- Records for this task:
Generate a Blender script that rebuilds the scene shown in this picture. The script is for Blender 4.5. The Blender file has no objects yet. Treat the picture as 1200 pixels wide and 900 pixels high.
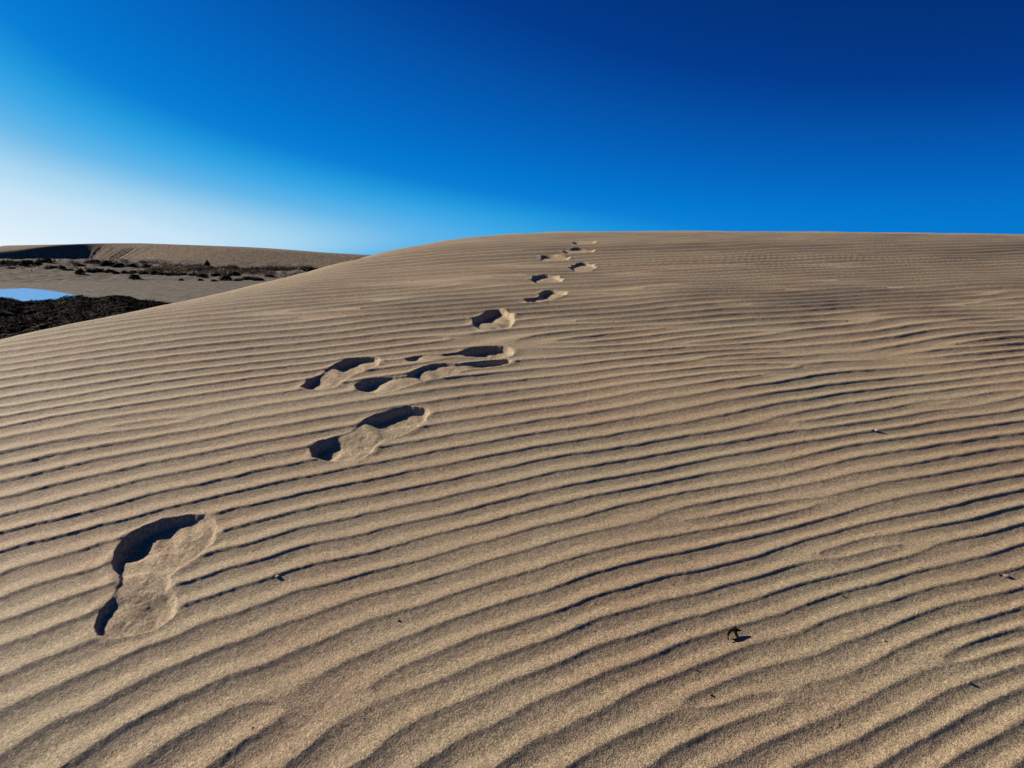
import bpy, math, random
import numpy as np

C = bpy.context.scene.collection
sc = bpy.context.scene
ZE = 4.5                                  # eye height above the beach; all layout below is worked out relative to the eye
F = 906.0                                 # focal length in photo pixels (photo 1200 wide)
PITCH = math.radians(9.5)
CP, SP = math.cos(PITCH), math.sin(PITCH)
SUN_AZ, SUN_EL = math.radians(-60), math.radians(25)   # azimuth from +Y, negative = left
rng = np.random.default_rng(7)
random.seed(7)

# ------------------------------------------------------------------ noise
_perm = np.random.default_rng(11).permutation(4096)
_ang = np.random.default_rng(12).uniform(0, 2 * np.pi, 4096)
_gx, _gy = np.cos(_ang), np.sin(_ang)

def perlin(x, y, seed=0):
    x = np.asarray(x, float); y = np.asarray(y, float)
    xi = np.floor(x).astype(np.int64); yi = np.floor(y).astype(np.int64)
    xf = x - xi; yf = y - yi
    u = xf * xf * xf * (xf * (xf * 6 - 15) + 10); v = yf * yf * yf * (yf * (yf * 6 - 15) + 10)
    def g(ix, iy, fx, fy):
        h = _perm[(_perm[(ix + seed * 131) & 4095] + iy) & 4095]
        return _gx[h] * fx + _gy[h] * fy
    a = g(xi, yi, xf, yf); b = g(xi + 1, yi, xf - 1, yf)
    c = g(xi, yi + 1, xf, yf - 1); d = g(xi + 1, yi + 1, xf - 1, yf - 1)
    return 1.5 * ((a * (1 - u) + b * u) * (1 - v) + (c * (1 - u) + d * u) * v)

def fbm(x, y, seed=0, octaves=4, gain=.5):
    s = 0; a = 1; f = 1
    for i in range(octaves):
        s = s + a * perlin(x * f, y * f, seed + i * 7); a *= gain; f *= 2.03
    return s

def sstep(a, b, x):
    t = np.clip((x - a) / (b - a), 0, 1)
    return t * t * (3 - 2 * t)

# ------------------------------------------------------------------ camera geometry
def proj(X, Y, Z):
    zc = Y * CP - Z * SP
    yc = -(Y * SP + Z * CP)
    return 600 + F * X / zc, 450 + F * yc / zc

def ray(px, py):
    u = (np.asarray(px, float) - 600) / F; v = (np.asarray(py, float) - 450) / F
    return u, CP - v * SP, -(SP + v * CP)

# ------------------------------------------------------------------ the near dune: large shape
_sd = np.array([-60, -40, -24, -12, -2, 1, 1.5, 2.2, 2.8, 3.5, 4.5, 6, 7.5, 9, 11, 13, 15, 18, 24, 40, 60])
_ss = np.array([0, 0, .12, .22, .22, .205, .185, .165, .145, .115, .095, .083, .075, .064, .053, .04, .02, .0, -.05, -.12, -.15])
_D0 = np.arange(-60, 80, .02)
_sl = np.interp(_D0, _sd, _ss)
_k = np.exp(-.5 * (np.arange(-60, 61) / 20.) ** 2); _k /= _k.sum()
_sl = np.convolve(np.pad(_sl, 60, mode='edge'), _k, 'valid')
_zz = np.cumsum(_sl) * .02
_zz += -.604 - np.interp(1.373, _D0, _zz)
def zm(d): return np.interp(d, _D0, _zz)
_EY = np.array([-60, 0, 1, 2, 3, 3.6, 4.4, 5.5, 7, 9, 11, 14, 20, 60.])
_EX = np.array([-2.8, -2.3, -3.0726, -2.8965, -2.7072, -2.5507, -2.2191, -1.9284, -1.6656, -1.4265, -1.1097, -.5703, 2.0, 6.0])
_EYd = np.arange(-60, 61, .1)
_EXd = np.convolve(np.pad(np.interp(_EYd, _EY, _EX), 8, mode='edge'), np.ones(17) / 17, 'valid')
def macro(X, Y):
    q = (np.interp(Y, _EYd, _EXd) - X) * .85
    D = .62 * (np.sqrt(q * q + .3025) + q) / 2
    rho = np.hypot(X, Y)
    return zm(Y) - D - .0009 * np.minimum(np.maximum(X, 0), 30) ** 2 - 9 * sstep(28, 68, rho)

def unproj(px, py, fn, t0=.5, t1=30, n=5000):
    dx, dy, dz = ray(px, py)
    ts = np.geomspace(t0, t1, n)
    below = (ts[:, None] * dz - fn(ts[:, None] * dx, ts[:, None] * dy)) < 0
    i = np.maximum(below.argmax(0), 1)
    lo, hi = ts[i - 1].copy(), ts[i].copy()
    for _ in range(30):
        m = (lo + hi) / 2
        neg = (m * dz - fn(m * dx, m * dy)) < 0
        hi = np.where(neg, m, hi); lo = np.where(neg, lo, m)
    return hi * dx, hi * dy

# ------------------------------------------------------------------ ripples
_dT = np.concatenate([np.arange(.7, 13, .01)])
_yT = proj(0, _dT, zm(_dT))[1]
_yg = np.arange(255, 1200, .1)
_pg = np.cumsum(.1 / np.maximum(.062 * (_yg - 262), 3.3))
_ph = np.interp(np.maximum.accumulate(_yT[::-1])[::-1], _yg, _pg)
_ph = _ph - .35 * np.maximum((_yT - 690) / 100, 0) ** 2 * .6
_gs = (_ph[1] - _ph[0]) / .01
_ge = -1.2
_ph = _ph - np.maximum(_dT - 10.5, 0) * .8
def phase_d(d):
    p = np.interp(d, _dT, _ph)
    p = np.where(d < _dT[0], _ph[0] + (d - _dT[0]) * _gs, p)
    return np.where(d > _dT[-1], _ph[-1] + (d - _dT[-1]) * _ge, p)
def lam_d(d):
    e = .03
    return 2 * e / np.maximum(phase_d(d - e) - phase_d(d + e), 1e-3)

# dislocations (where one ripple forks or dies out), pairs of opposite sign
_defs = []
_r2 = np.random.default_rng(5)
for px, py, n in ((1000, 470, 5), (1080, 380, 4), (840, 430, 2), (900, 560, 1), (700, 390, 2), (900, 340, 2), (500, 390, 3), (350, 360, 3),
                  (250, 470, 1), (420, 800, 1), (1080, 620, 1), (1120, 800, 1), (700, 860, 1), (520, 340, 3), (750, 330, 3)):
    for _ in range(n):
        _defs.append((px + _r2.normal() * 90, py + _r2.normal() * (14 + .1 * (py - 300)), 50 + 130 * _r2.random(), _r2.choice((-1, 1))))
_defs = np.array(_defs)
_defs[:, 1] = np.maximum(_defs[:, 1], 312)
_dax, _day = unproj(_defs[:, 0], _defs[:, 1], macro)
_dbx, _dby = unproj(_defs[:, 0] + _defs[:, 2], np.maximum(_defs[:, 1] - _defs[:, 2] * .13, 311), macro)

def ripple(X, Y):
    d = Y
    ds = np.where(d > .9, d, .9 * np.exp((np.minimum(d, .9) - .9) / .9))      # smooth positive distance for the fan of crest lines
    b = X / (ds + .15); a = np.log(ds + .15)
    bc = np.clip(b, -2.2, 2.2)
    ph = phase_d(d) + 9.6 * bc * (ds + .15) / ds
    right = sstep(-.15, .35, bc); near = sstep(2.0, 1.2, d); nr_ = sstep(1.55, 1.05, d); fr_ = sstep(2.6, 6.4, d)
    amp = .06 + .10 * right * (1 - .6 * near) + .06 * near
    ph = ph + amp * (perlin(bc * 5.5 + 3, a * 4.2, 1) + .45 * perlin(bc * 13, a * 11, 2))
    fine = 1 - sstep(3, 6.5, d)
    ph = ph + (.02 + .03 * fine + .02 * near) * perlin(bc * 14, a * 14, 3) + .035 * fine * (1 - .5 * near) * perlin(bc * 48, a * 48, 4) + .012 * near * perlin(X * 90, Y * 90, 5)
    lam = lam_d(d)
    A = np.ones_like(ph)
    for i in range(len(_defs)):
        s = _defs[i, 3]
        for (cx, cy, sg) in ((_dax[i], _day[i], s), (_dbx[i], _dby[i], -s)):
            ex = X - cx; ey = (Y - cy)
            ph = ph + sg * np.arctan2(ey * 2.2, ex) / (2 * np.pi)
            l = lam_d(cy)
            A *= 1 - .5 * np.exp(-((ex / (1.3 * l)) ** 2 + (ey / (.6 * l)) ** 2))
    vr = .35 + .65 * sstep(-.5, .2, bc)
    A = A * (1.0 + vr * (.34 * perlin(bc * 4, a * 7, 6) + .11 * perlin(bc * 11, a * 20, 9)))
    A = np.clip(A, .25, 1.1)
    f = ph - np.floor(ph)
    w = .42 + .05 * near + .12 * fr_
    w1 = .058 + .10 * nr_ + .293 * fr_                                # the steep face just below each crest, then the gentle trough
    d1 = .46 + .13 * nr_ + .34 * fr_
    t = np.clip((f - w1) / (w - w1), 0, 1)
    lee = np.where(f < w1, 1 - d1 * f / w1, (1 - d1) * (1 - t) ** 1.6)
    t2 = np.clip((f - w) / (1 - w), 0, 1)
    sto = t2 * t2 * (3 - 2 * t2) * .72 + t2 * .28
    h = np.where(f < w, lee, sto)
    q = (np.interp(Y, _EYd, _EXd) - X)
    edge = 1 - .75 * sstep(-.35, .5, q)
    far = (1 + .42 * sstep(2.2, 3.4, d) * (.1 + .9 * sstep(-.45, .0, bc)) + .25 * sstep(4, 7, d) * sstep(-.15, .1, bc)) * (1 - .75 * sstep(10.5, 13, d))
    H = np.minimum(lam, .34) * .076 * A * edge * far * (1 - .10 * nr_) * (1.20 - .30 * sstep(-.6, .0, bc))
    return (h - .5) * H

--

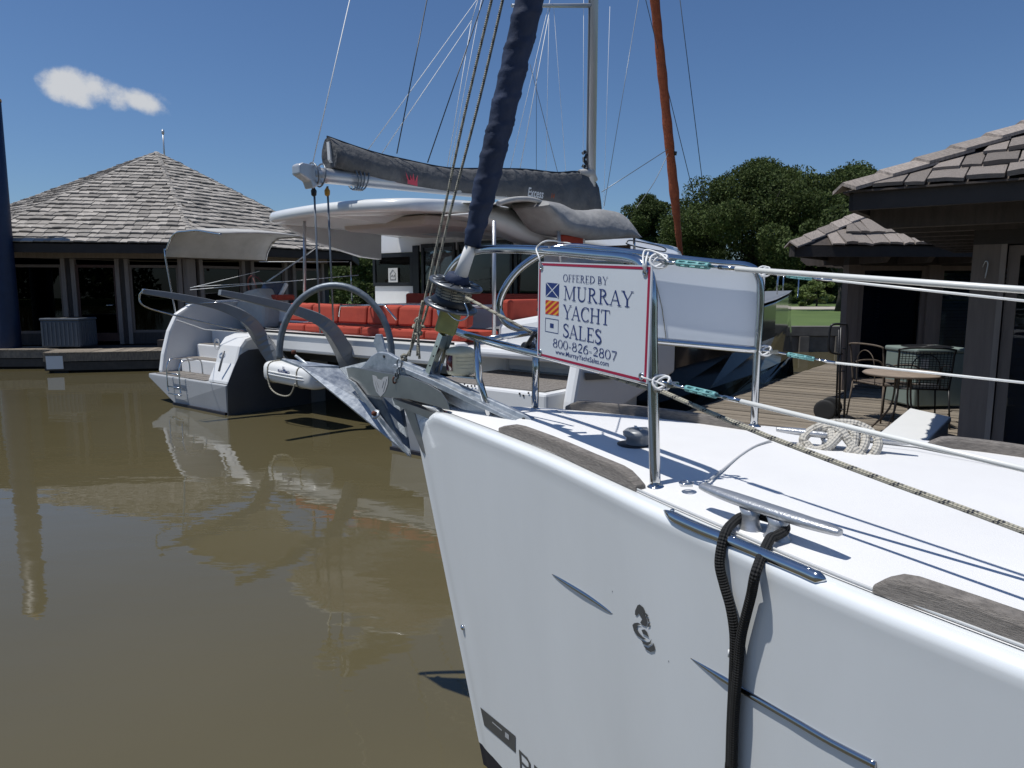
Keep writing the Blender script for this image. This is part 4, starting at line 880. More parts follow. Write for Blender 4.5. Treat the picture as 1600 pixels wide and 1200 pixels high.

--

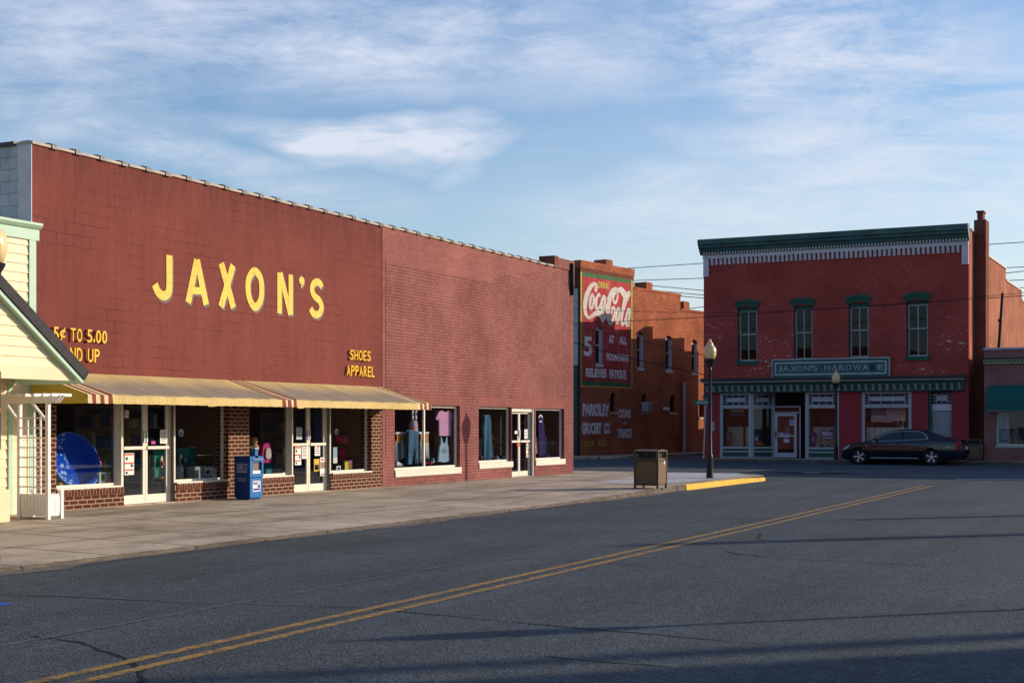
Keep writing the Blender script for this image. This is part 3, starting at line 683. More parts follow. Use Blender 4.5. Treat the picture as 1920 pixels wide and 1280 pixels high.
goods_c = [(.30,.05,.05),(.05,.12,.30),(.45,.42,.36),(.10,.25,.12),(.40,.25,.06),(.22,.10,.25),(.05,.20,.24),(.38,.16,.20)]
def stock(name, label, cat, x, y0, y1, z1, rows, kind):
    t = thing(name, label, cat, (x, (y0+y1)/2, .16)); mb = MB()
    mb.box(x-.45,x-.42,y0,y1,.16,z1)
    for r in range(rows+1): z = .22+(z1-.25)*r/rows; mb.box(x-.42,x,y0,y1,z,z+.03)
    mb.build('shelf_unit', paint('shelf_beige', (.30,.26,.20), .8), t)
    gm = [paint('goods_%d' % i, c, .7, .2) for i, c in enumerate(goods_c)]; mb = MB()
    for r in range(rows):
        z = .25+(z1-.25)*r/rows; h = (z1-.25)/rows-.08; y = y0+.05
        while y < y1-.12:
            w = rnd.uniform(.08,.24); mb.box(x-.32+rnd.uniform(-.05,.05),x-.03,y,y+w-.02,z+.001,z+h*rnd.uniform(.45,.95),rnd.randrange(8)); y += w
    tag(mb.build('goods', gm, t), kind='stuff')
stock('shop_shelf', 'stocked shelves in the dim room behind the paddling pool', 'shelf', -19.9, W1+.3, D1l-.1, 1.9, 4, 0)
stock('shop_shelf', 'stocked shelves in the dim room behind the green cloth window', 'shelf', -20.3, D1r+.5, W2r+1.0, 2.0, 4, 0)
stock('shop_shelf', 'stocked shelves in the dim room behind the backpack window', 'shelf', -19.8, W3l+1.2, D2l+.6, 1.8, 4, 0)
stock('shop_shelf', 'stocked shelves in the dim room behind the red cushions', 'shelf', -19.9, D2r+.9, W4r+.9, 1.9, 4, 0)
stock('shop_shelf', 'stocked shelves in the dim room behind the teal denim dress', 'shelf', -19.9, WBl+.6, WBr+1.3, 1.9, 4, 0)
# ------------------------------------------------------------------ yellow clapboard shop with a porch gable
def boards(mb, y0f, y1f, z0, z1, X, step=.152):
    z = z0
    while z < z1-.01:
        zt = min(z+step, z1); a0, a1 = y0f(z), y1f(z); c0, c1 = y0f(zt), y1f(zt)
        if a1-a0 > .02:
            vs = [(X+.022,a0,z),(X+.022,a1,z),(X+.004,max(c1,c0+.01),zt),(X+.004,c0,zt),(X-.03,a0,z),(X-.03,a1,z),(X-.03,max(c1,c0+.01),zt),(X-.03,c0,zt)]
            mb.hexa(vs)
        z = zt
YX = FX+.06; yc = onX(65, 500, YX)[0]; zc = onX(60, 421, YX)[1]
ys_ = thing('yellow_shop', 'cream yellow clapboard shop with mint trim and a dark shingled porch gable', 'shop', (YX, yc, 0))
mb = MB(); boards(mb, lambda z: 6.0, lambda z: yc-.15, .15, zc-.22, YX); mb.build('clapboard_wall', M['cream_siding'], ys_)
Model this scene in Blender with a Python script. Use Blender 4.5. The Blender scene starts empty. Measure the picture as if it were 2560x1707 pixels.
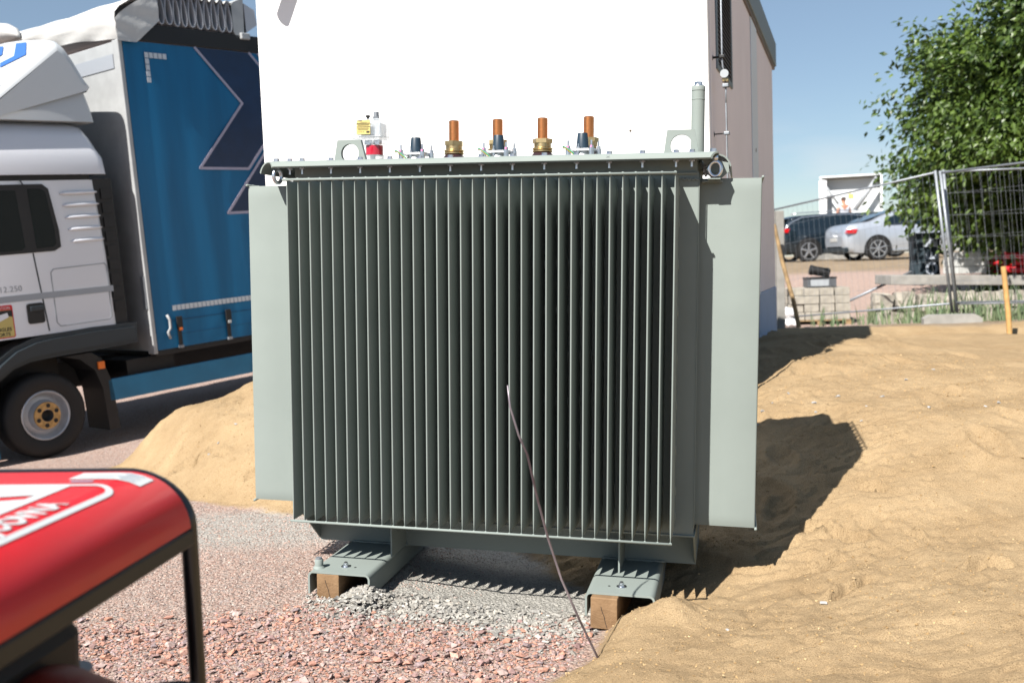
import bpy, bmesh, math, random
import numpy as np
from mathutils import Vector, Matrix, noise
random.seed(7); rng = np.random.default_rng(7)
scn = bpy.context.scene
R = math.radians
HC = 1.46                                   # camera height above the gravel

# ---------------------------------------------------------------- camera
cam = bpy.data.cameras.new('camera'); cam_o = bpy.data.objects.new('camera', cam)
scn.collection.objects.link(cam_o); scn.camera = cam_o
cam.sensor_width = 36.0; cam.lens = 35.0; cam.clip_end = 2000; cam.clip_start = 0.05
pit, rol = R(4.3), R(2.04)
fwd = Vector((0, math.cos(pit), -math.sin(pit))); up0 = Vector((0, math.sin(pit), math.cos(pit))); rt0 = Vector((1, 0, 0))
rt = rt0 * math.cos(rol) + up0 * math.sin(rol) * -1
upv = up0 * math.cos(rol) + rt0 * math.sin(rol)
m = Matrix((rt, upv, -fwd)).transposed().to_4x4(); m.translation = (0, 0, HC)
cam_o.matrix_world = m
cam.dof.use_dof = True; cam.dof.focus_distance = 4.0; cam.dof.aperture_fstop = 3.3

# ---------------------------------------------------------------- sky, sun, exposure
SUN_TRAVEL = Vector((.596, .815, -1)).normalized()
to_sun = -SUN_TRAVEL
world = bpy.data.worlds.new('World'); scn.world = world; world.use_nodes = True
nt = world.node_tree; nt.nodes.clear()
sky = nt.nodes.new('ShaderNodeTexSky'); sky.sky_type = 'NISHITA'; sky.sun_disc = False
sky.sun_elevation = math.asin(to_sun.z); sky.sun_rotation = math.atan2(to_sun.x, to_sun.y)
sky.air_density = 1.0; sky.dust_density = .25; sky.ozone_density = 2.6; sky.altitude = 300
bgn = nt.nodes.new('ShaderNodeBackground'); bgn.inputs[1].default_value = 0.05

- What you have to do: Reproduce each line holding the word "Treat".

- Output of the exercise:
Generate a Blender script that rebuilds the scene shown in this picture. The script is for Blender 4.5. The Blender file has no objects yet. Treat the picture as 1200 pixels wide and 900 pixels high.
Keep writing the Blender script for this image. This is part 4, starting at line 880. More parts follow. Write for Blender 4.5. Treat the picture as 1600 pixels wide and 1200 pixels high.
Keep writing the Blender script for this image. This is part 3, starting at line 683. More parts follow. Use Blender 4.5. Treat the picture as 1920 pixels wide and 1280 pixels high.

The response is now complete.